Further Education Colleges in England have indicated they face bankruptcy and disaster aftter their refurbishment programme has been halted.
The colleges have lost up to £200m because of delays in getting the funding that was promised.
Some 144 building projects which have already been started, leaving some colleges half demolished, have been put on hold while funding is being reviewed by the Learning and Skills Council (LSC).
Responses to an Association of Colleges survey show at least £100m would have to be written off if colleges’ capital projects did not get the LSC backing they were expecting.
Some of the sums to which the colleges are committed to pay contractors are relatively small but fifteen are for between £2m and £5m, and ten are more than £5m.

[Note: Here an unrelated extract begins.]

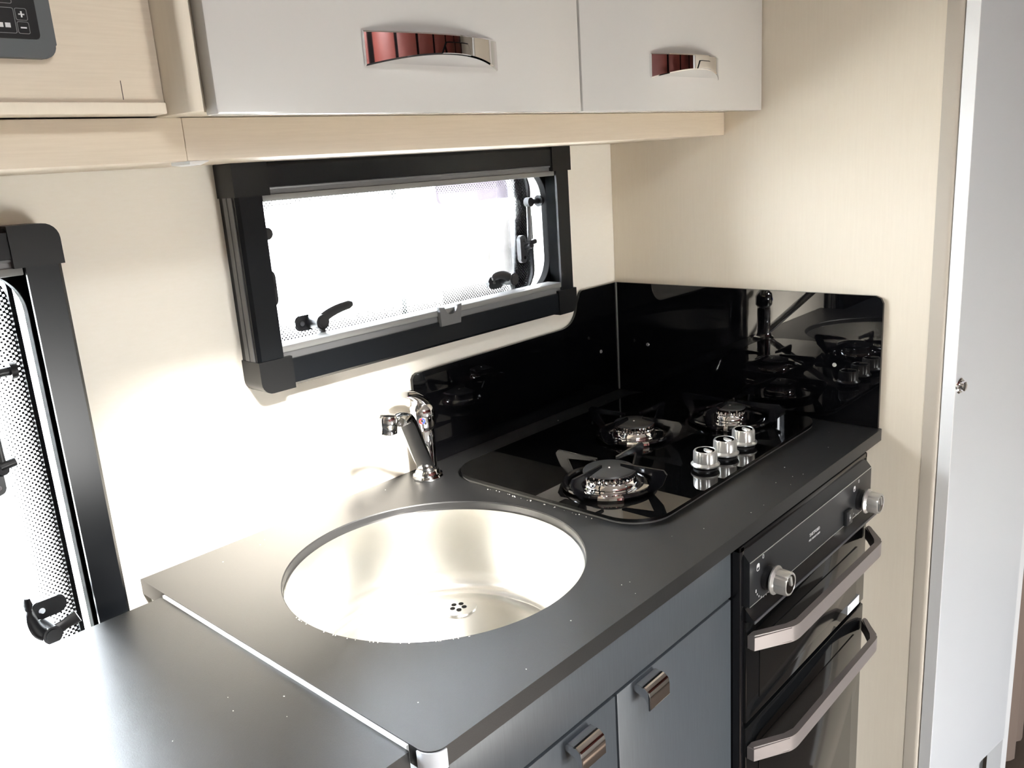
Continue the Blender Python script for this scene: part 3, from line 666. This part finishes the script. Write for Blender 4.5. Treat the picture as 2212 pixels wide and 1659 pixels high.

The total could top £200m.
Asked what extra costs they would incur if their projects were delayed or staged over five years, the answers again covered a wide range but added up to £151m at the very least.
Lecturers union UCU head of further education, Barry Lovejoy, said: ‘Colleges’ ability to deliver education and training will be vital to any efforts to lift the country out of recession.
‘Quite clearly, we need buildings that are fit for purpose and many of our dilapidated colleges are in need of urgent work.
‘Where that work has been agreed it must be completed and we are seeking an urgent meeting with LSC to find out exactly what is going on.
‘We cannot have a situation where uncertainty about any aspect of a college’s future threatens or its financial difficulties spill over into other areas of its activities or ability to delivery its core functions.’
One college that has warned it could go broke is Barnsley College, in South Yorkshire, which is half demolished with rebuilding work due to begin in May.
College principal, Colin Booth said the situation could end up making the college technically insolvent because it had taken out a bank loan on the basis that there would be a £60m building as an asset, so if the building is not there, its liabilities would exceed its assets.
Other FE colleges are in a similar position, facing insolvency with students packed into temporary accommodation.
Martin Doel, Association of Colleges Chief Executive, said: ‘Colleges must have quick, clear and consistently fair decisions on these projects.’
He added: ‘These very serious delays threaten to destabilise their efforts.
‘We would encourage government to identify where additional funds might be secured to sustain this excellent programme.’
Further Education Minister Sion Simon admitted yesterday: ‘It is right to say that the LSC has given in principle approval to 79 colleges which would total nearly £3bn of government money and it is clear that that level of expenditure cannot be funded in the current spending round.’